The Emma Maersk is the real Big Blue!
ThoughtsForgive the cheesy title, but you've got to admit especially compared to the one floating alongside that this is a big boat! And it's blue!
She's the Emma Maersk, a container ship owned and operated by the A.P. Moller Maersk Group and named after somebody called Emma I presume. She's 357 metres long, 56 metres wide and 30 metres deep capable of carrying over 11,000 6 metre containers. The ship, not Emma who I assumed the ship was named after. As with many of Maersk's latest vessels she is coloured a brilliant shade of cyan instead of a dull red or black; why don't more shipping companies do this?

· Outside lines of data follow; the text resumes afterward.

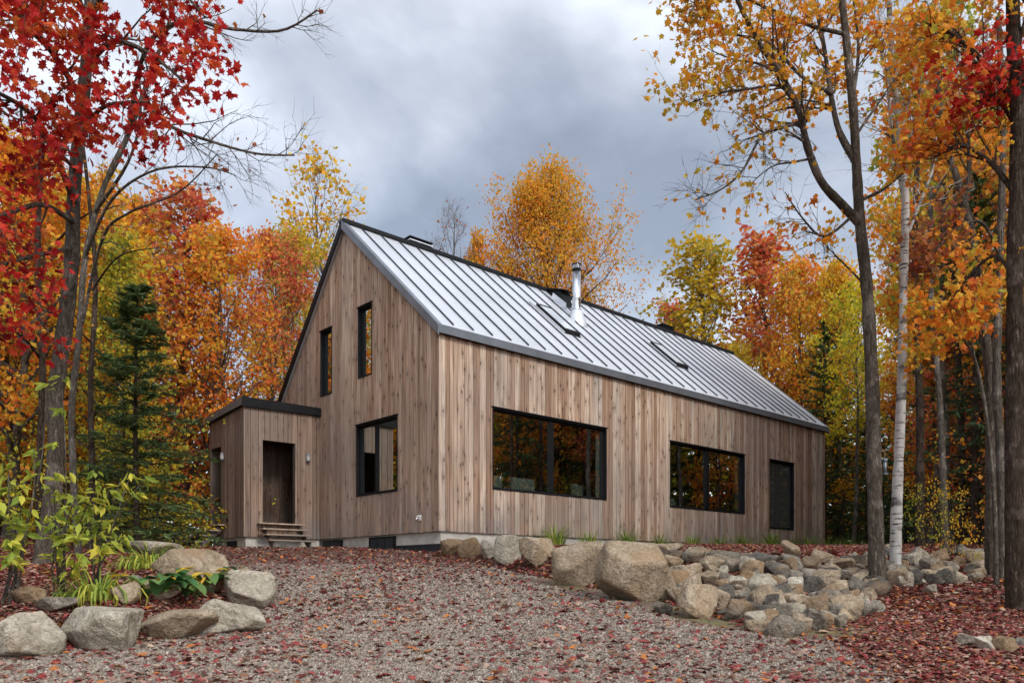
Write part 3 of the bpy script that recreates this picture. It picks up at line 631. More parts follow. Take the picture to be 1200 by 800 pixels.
# ------------------------------------------------------------ leaves and trees
def leaf_template(kind):
    if kind == 'maple':      # five pointed lobes
        o = [(0,-.5),(.16,-.30),(.40,-.36),(.32,-.12),(.56,.06),(.27,.12),(.24,.26),(.12,.20),(0,.58),(-.12,.20),(-.24,.26),(-.27,.12),(-.56,.06),(-.32,-.12),(-.40,-.36),(-.16,-.30)]
        V = [(0,-.02,.05)]+[(x, y, -.34*abs(x)-.30*y*y+(.10 if i % 4 == 2 else 0)) for i, (x, y) in enumerate(o)]; n = len(o); Fc = [(0,1+i,1+(i+1) % n) for i in range(n)]
    elif kind == 'star':
        o = [(0,-.45),(.34,-.30),(.26,-.05),(.52,.14),(.18,.20),(0,.56),(-.18,.20),(-.52,.14),(-.26,-.05),(-.34,-.30)]
        V = [(0,0,.06)]+[(x, y, -.28*abs(x)-.15*y*y) for x, y in o]; n = len(o); Fc = [(0,1+i,1+(i+1) % n) for i in range(n)]
    elif kind == 'leaf':      # folded rhomb
        V = [(0,-.5,0),(.36,.0,.1),(0,.55,0),(-.36,.0,.1)]; Fc = [(0,1,2),(0,2,3)]
    elif kind == 'long':
        V = [(0,-.5,0),(.15,-.2,.04),(.19,.12,.02),(0,.62,-.14),(-.19,.12,.02),(-.15,-.2,.04),(0,0,-.03)]; Fc = [(6,0,1),(6,1,2),(6,2,3),(6,3,4),(6,4,5),(6,5,0)]
    elif kind == 'needle':
        V = [(0,-.5,0),(.10,0,0),(0,.6,0),(-.10,0,0)]; Fc = [(0,1,2,3)]
    return np.array(V, float), np.array(Fc)
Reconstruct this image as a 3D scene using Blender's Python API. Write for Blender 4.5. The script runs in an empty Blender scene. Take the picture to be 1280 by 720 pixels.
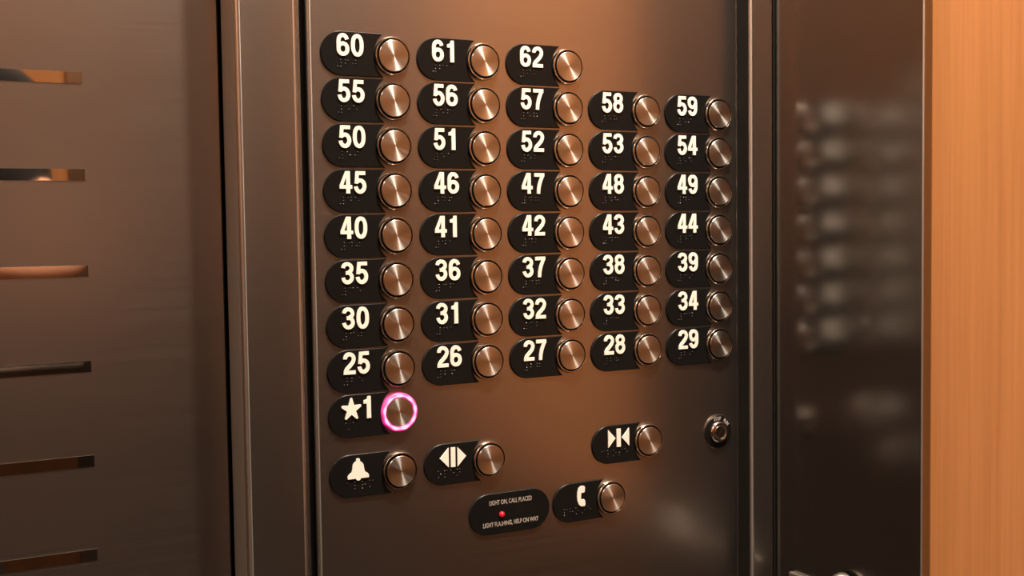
import bpy, bmesh, math, random
from mathutils import Vector, Matrix
random.seed(4)
C = bpy.context.scene.collection
PI = math.pi
Z0 = 1.35                      # height of the top button row above the cab floor
def mm(v): return v / 1000.0

# ------------------------------------------------------------------ helpers
def link(name, bm, m, parent=None, smooth=False, loc=None):
    bmesh.ops.recalc_face_normals(bm, faces=bm.faces[:])
    me = bpy.data.meshes.new(name)
    bm.to_mesh(me); bm.free()
    if m: me.materials.append(m)
    if smooth:
        for f in me.polygons: f.use_smooth = True
    o = bpy.data.objects.new(name, me); C.objects.link(o)
    if parent: o.parent = parent
    if loc: o.location = loc
    return o
def share(name, src, parent):
    o = src.copy(); o.name = name; C.objects.link(o); o.parent = parent
    return o
def thing(name, label, cat, loc=(0, 0, 0), group=None):
    o = bpy.data.objects.new(name, None); C.objects.link(o)
    o.empty_display_size = 0.02
    o.location = loc; o['label'] = label; o['category'] = cat
    if group: o['group'] = group
    return o
def tag(o, label, cat, group=None):
    o['label'] = label; o['category'] = cat
    if group: o['group'] = group
    return o
def struct(o, label=None, cat=None):
    o['kind'] = 'structure'
    if label: o['label'] = label
    if cat: o['category'] = cat
    return o
def box(bm, x0, x1, y0, y1, z0, z1):
    vs = [bm.verts.new((x, y, z)) for x in (x0, x1) for y in (y0, y1) for z in (z0, z1)]
    for f in ((0,1,3,2),(4,6,7,5),(0,4,5,1),(2,3,7,6),(0,2,6,4),(1,5,7,3)):
        bm.faces.new([vs[i] for i in f])
def bevbox(bm, x0, x1, y0, y1, z0, z1, r=0.002, seg=3):
    t = bmesh.new(); box(t, x0, x1, y0, y1, z0, z1)
    bmesh.ops.recalc_face_normals(t, faces=t.faces[:])
    bmesh.ops.bevel(t, geom=t.edges[:], offset=r, segments=seg, affect='EDGES', profile=0.5)
    me = bpy.data.meshes.new('t'); t.to_mesh(me); t.free(); bm.from_mesh(me); bpy.data.meshes.remove(me)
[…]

I was able to get an exclusive interview with the ship's builder at the Odense Steel Shipyard in Denmark, a small Nordic country in Europe populated mostly with Danish people.
[…] and so when building the Emma Maersk we wanted to strengthen Maersk’s corporate branding by painting the ship’s hull above the water line with their trademark blue. We also thought it would look trippy out on the open ocean because it would make the containers appear as though they were hovering in mid air. It’s just what that genius Ruben Schade said: "you can’t buy genius like that!" Wait, don’t post that.
I of course fabricated that entire interview, surprising though it may seem.
What got me interested aside from her striking colour scheme though were her environmental features. According to a New Zealand Ship Marine article which had some amazing photos, she features a sophisticated computer system with thousands of sensors to intelligently calculate the ideal throttle settings for the conditions the ship is facing in real time and a heat recovery system that helps to capture energy that in a similar ship would have gone to waste. And according to Robse.dk her hull is painted in a special silicon-based paint which lasts longer and reduces drag which delivers an estimated 1200 tons of fuel savings. Now all she needs is a few of those modern sails and we'd be in business.
Granted the Emma Maersk isn't a passenger liner, but it's amazing what a century can do isn't it?